§ WHAT NEEDS TO BE DONE
Please give the listing again, word for word, with nothing left out.

§ SOURCE EXCERPT
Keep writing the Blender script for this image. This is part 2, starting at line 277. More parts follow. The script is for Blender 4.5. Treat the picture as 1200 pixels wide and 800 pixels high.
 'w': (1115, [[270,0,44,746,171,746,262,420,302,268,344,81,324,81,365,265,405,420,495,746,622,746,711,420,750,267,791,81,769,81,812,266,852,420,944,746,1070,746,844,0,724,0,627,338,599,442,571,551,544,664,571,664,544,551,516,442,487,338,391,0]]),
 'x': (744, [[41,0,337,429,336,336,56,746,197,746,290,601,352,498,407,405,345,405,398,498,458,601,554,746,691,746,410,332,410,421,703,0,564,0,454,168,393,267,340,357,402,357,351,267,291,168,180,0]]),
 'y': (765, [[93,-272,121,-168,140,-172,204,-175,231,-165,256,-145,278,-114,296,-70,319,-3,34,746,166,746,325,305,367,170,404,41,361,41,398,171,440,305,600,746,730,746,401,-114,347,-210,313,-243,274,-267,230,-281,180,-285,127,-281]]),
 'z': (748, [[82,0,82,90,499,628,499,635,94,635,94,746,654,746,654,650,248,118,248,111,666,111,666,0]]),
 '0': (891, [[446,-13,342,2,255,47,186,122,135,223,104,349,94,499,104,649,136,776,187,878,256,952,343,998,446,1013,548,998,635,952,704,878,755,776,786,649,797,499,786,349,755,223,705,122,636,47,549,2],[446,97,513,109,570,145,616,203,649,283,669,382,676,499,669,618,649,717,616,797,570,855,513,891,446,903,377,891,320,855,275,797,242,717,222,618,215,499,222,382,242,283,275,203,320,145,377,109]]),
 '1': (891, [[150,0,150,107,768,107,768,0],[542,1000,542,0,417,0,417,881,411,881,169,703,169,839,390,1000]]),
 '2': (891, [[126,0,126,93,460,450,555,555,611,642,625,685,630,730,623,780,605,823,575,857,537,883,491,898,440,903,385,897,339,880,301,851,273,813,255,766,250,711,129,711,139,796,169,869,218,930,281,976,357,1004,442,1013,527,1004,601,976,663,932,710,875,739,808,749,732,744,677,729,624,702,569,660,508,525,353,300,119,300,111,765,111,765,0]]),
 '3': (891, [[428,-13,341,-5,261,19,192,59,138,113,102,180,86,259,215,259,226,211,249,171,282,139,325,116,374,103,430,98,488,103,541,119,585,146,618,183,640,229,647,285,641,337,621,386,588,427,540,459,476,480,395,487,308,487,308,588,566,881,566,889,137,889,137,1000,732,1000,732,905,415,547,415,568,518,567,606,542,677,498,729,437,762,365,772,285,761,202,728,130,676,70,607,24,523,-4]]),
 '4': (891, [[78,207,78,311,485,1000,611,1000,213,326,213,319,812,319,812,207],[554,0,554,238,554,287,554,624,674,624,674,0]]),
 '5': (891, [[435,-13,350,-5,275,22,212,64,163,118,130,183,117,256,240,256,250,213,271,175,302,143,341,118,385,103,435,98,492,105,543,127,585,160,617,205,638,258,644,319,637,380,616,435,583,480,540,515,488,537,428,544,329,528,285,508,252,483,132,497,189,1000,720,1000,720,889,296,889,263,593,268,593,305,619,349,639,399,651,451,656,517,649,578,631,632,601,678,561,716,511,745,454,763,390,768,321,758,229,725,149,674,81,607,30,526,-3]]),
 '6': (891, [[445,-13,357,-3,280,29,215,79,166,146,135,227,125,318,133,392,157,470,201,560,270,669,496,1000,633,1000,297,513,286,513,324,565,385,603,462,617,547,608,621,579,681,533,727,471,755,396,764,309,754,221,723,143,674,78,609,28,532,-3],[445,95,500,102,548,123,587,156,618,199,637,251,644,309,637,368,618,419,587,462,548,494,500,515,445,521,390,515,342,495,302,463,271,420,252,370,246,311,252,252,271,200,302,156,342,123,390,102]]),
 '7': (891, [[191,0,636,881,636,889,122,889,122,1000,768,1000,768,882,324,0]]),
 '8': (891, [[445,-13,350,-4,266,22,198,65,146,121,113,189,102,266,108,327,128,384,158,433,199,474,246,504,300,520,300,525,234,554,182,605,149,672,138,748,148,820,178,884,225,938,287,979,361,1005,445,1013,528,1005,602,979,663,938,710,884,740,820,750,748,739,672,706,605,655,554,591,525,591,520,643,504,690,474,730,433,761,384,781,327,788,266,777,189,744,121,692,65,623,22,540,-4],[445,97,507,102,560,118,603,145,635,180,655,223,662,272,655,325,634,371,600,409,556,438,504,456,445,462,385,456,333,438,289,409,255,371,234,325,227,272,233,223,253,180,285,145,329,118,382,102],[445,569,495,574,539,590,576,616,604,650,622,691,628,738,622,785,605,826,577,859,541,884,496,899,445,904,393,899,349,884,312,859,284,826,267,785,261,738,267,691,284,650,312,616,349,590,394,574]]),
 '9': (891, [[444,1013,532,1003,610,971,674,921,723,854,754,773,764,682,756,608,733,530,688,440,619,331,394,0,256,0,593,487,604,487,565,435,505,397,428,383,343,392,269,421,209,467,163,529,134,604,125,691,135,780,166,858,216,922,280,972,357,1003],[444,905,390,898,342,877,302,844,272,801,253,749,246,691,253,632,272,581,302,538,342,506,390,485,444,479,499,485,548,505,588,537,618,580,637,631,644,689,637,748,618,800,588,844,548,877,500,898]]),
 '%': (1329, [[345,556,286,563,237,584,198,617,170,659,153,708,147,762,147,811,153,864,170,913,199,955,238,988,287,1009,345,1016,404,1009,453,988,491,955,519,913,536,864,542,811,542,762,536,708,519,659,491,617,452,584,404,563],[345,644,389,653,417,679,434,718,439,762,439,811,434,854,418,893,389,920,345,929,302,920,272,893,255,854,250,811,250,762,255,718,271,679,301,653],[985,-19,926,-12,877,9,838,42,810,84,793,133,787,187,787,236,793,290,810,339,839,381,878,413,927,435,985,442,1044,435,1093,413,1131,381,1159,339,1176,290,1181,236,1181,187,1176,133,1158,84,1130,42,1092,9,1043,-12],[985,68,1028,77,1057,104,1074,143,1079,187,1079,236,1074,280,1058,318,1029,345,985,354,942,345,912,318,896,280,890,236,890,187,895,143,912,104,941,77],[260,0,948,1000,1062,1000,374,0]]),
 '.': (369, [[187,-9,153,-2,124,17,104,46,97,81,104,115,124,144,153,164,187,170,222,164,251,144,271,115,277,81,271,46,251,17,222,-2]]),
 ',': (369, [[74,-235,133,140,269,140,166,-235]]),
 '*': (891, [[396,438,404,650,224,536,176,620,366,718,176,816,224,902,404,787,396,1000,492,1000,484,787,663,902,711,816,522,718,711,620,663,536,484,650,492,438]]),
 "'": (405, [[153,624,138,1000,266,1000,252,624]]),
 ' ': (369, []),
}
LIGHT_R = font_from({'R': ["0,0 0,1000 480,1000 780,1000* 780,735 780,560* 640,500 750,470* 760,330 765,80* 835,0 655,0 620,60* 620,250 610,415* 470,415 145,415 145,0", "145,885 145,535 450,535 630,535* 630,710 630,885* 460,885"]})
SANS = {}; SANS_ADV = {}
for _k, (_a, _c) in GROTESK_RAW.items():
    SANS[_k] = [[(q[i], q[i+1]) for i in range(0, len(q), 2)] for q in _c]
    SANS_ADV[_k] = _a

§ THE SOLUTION
Keep writing the Blender script for this image. This is part 2, starting at line 277. More parts follow. The script is for Blender 4.5. Treat the picture as 1200 pixels wide and 800 pixels high.
 'w': (1115, [[270,0,44,746,171,746,262,420,302,268,344,81,324,81,365,265,405,420,495,746,622,746,711,420,750,267,791,81,769,81,812,266,852,420,944,746,1070,746,844,0,724,0,627,338,599,442,571,551,544,664,571,664,544,551,516,442,487,338,391,0]]),
 'x': (744, [[41,0,337,429,336,336,56,746,197,746,290,601,352,498,407,405,345,405,398,498,458,601,554,746,691,746,410,332,410,421,703,0,564,0,454,168,393,267,340,357,402,357,351,267,291,168,180,0]]),
 'y': (765, [[93,-272,121,-168,140,-172,204,-175,231,-165,256,-145,278,-114,296,-70,319,-3,34,746,166,746,325,305,367,170,404,41,361,41,398,171,440,305,600,746,730,746,401,-114,347,-210,313,-243,274,-267,230,-281,180,-285,127,-281]]),
 'z': (748, [[82,0,82,90,499,628,499,635,94,635,94,746,654,746,654,650,248,118,248,111,666,111,666,0]]),
 '0': (891, [[446,-13,342,2,255,47,186,122,135,223,104,349,94,499,104,649,136,776,187,878,256,952,343,998,446,1013,548,998,635,952,704,878,755,776,786,649,797,499,786,349,755,223,705,122,636,47,549,2],[446,97,513,109,570,145,616,203,649,283,669,382,676,499,669,618,649,717,616,797,570,855,513,891,446,903,377,891,320,855,275,797,242,717,222,618,215,499,222,382,242,283,275,203,320,145,377,109]]),
 '1': (891, [[150,0,150,107,768,107,768,0],[542,1000,542,0,417,0,417,881,411,881,169,703,169,839,390,1000]]),
 '2': (891, [[126,0,126,93,460,450,555,555,611,642,625,685,630,730,623,780,605,823,575,857,537,883,491,898,440,903,385,897,339,880,301,851,273,813,255,766,250,711,129,711,139,796,169,869,218,930,281,976,357,1004,442,1013,527,1004,601,976,663,932,710,875,739,808,749,732,744,677,729,624,702,569,660,508,525,353,300,119,300,111,765,111,765,0]]),
 '3': (891, [[428,-13,341,-5,261,19,192,59,138,113,102,180,86,259,215,259,226,211,249,171,282,139,325,116,374,103,430,98,488,103,541,119,585,146,618,183,640,229,647,285,641,337,621,386,588,427,540,459,476,480,395,487,308,487,308,588,566,881,566,889,137,889,137,1000,732,1000,732,905,415,547,415,568,518,567,606,542,677,498,729,437,762,365,772,285,761,202,728,130,676,70,607,24,523,-4]]),
 '4': (891, [[78,207,78,311,485,1000,611,1000,213,326,213,319,812,319,812,207],[554,0,554,238,554,287,554,624,674,624,674,0]]),
 '5': (891, [[435,-13,350,-5,275,22,212,64,163,118,130,183,117,256,240,256,250,213,271,175,302,143,341,118,385,103,435,98,492,105,543,127,585,160,617,205,638,258,644,319,637,380,616,435,583,480,540,515,488,537,428,544,329,528,285,508,252,483,132,497,189,1000,720,1000,720,889,296,889,263,593,268,593,305,619,349,639,399,651,451,656,517,649,578,631,632,601,678,561,716,511,745,454,763,390,768,321,758,229,725,149,674,81,607,30,526,-3]]),
 '6': (891, [[445,-13,357,-3,280,29,215,79,166,146,135,227,125,318,133,392,157,470,201,560,270,669,496,1000,633,1000,297,513,286,513,324,565,385,603,462,617,547,608,621,579,681,533,727,471,755,396,764,309,754,221,723,143,674,78,609,28,532,-3],[445,95,500,102,548,123,587,156,618,199,637,251,644,309,637,368,618,419,587,462,548,494,500,515,445,521,390,515,342,495,302,463,271,420,252,370,246,311,252,252,271,200,302,156,342,123,390,102]]),
 '7': (891, [[191,0,636,881,636,889,122,889,122,1000,768,1000,768,882,324,0]]),
 '8': (891, [[445,-13,350,-4,266,22,198,65,146,121,113,189,102,266,108,327,128,384,158,433,199,474,246,504,300,520,300,525,234,554,182,605,149,672,138,748,148,820,178,884,225,938,287,979,361,1005,445,1013,528,1005,602,979,663,938,710,884,740,820,750,748,739,672,706,605,655,554,591,525,591,520,643,504,690,474,730,433,761,384,781,327,788,266,777,189,744,121,692,65,623,22,540,-4],[445,97,507,102,560,118,603,145,635,180,655,223,662,272,655,325,634,371,600,409,556,438,504,456,445,462,385,456,333,438,289,409,255,371,234,325,227,272,233,223,253,180,285,145,329,118,382,102],[445,569,495,574,539,590,576,616,604,650,622,691,628,738,622,785,605,826,577,859,541,884,496,899,445,904,393,899,349,884,312,859,284,826,267,785,261,738,267,691,284,650,312,616,349,590,394,574]]),
 '9': (891, [[444,1013,532,1003,610,971,674,921,723,854,754,773,764,682,756,608,733,530,688,440,619,331,394,0,256,0,593,487,604,487,565,435,505,397,428,383,343,392,269,421,209,467,163,529,134,604,125,691,135,780,166,858,216,922,280,972,357,1003],[444,905,390,898,342,877,302,844,272,801,253,749,246,691,253,632,272,581,302,538,342,506,390,485,444,479,499,485,548,505,588,537,618,580,637,631,644,689,637,748,618,800,588,844,548,877,500,898]]),
 '%': (1329, [[345,556,286,563,237,584,198,617,170,659,153,708,147,762,147,811,153,864,170,913,199,955,238,988,287,1009,345,1016,404,1009,453,988,491,955,519,913,536,864,542,811,542,762,536,708,519,659,491,617,452,584,404,563],[345,644,389,653,417,679,434,718,439,762,439,811,434,854,418,893,389,920,345,929,302,920,272,893,255,854,250,811,250,762,255,718,271,679,301,653],[985,-19,926,-12,877,9,838,42,810,84,793,133,787,187,787,236,793,290,810,339,839,381,878,413,927,435,985,442,1044,435,1093,413,1131,381,1159,339,1176,290,1181,236,1181,187,1176,133,1158,84,1130,42,1092,9,1043,-12],[985,68,1028,77,1057,104,1074,143,1079,187,1079,236,1074,280,1058,318,1029,345,985,354,942,345,912,318,896,280,890,236,890,187,895,143,912,104,941,77],[260,0,948,1000,1062,1000,374,0]]),
 '.': (369, [[187,-9,153,-2,124,17,104,46,97,81,104,115,124,144,153,164,187,170,222,164,251,144,271,115,277,81,271,46,251,17,222,-2]]),
 ',': (369, [[74,-235,133,140,269,140,166,-235]]),
 '*': (891, [[396,438,404,650,224,536,176,620,366,718,176,816,224,902,404,787,396,1000,492,1000,484,787,663,902,711,816,522,718,711,620,663,536,484,650,492,438]]),
 "'": (405, [[153,624,138,1000,266,1000,252,624]]),
 ' ': (369, []),
}
LIGHT_R = font_from({'R': ["0,0 0,1000 480,1000 780,1000* 780,735 780,560* 640,500 750,470* 760,330 765,80* 835,0 655,0 620,60* 620,250 610,415* 470,415 145,415 145,0", "145,885 145,535 450,535 630,535* 630,710 630,885* 460,885"]})
SANS = {}; SANS_ADV = {}
for _k, (_a, _c) in GROTESK_RAW.items():
    SANS[_k] = [[(q[i], q[i+1]) for i in range(0, len(q), 2)] for q in _c]
    SANS_ADV[_k] = _a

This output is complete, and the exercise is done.